## Dataset excerpt
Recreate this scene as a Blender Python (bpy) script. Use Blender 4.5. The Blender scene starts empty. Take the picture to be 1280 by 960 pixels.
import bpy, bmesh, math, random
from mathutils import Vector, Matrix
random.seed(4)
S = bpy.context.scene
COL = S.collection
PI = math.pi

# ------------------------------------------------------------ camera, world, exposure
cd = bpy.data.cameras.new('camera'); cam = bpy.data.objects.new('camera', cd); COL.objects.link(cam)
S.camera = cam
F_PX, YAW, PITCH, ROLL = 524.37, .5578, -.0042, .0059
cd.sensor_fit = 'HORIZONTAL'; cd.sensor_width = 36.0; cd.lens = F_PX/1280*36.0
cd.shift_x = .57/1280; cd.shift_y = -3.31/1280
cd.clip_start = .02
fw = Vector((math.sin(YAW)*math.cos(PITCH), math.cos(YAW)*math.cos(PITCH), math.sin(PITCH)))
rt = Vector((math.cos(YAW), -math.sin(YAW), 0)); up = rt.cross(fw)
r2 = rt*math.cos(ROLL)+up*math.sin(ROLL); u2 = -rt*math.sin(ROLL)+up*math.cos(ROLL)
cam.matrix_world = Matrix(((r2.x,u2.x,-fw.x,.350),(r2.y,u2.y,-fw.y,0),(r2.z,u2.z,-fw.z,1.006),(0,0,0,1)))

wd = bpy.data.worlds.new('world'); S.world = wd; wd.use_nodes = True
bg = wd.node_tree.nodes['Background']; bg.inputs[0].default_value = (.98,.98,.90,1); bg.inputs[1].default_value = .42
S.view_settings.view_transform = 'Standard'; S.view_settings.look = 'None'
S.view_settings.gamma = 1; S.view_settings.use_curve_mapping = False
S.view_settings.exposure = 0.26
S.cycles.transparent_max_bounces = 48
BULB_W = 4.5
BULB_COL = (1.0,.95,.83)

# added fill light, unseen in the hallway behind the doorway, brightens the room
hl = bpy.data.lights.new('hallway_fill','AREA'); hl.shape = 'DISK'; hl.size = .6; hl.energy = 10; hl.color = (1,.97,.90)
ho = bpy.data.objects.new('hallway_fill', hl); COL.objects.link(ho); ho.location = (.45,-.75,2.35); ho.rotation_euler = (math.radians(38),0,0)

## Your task
Output every line above without altering anything.

## Complete answer
Recreate this scene as a Blender Python (bpy) script. Use Blender 4.5. The Blender scene starts empty. Take the picture to be 1280 by 960 pixels.
import bpy, bmesh, math, random
from mathutils import Vector, Matrix
random.seed(4)
S = bpy.context.scene
COL = S.collection
PI = math.pi

# ------------------------------------------------------------ camera, world, exposure
cd = bpy.data.cameras.new('camera'); cam = bpy.data.objects.new('camera', cd); COL.objects.link(cam)
S.camera = cam
F_PX, YAW, PITCH, ROLL = 524.37, .5578, -.0042, .0059
cd.sensor_fit = 'HORIZONTAL'; cd.sensor_width = 36.0; cd.lens = F_PX/1280*36.0
cd.shift_x = .57/1280; cd.shift_y = -3.31/1280
cd.clip_start = .02
fw = Vector((math.sin(YAW)*math.cos(PITCH), math.cos(YAW)*math.cos(PITCH), math.sin(PITCH)))
rt = Vector((math.cos(YAW), -math.sin(YAW), 0)); up = rt.cross(fw)
r2 = rt*math.cos(ROLL)+up*math.sin(ROLL); u2 = -rt*math.sin(ROLL)+up*math.cos(ROLL)
cam.matrix_world = Matrix(((r2.x,u2.x,-fw.x,.350),(r2.y,u2.y,-fw.y,0),(r2.z,u2.z,-fw.z,1.006),(0,0,0,1)))

wd = bpy.data.worlds.new('world'); S.world = wd; wd.use_nodes = True
bg = wd.node_tree.nodes['Background']; bg.inputs[0].default_value = (.98,.98,.90,1); bg.inputs[1].default_value = .42
S.view_settings.view_transform = 'Standard'; S.view_settings.look = 'None'
S.view_settings.gamma = 1; S.view_settings.use_curve_mapping = False
S.view_settings.exposure = 0.26
S.cycles.transparent_max_bounces = 48
BULB_W = 4.5
BULB_COL = (1.0,.95,.83)

# added fill light, unseen in the hallway behind the doorway, brightens the room
hl = bpy.data.lights.new('hallway_fill','AREA'); hl.shape = 'DISK'; hl.size = .6; hl.energy = 10; hl.color = (1,.97,.90)
ho = bpy.data.objects.new('hallway_fill', hl); COL.objects.link(ho); ho.location = (.45,-.75,2.35); ho.rotation_euler = (math.radians(38),0,0)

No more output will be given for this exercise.